ART ARCHIVES

Natural Wonder

by

You might not notice the large wooden duct that cuts horizontally through the project gallery and the office. But the staff has to duck under it all day. “I don’t know what we did to him to make him do this to us,” said one employee. “It’s a pain. But the real reason we work in a place like this is to get a chance to do something this cool.”

Olafur Eliasson’s new pair of interlocking installations, Your now is my surroundings and Your repetitive view, are not only cool: Their mind-bending disruptions of the gallery space have a rare logic and a satisfying mental symmetry. Let’s just say the Icelandic-born artist lifts out the skylight and tricks us with mirrors to bring the outdoors inside and the indoors outside with elegant simplicity. Eliasson’s known for spare fusions of natural phenomena (light, water, space) and unnatural contrivances, as well as for his glacial blue photographs. But his quixotic attempts to reconstruct natural wonders have more to do with consciousness than with ecology. The results tend to be sublime.

This time, the main gallery has been transformed into a narrow outdoor courtyard the same size as the glassless skylight that opens it to the elements. But you’re at the still center of an infinitely accordioning mirror-world, unable to distinguish between real sky and brick and reflected delusion.
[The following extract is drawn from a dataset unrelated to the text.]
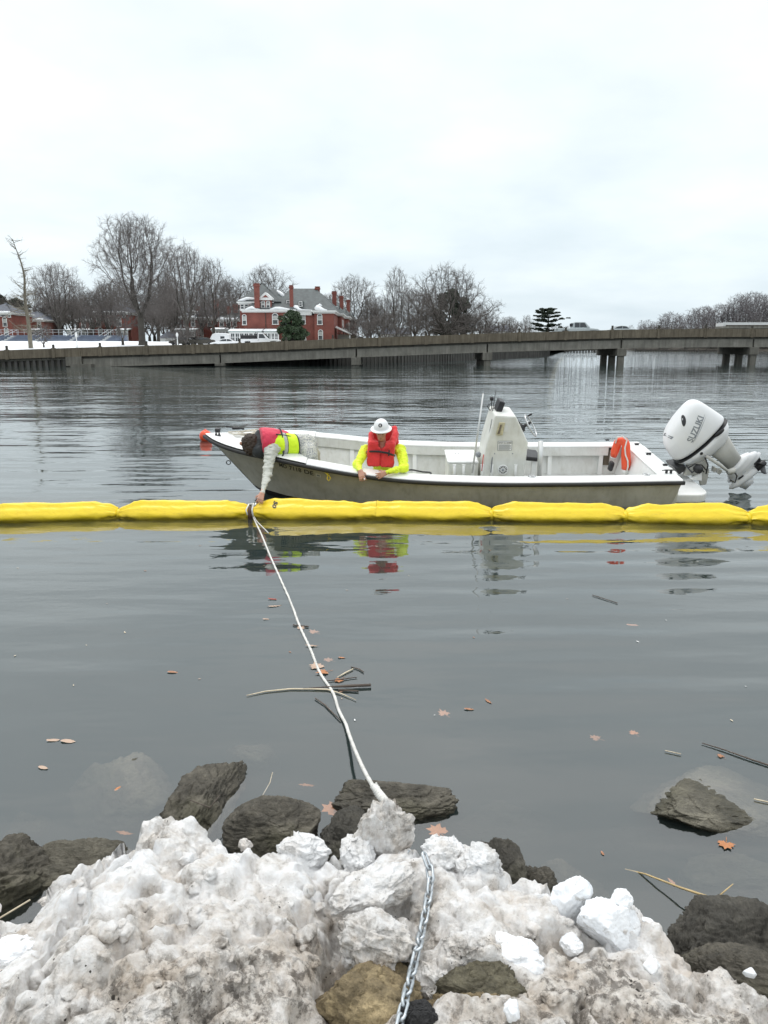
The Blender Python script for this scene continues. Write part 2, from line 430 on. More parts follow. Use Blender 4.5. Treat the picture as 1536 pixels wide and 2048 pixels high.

Yayoi Kusama and Lucas Samaras did similar mirror tricks decades ago, but their mirrored rooms shut out the world. Eliasson turns the viewing space inside out, inverting gaze, structure, and function. Go on a rainy day. To get to his second piece, enter the wraparound passageway, step over the drainpipe (!), and you come upon a window in the gallery’s internal wall. This mirror-lined shaft channels light and another small, ordinary chunk of Chelsea into the interior—like a keyhole onto the miraculous. It also unlocks the secret of the wooden duct.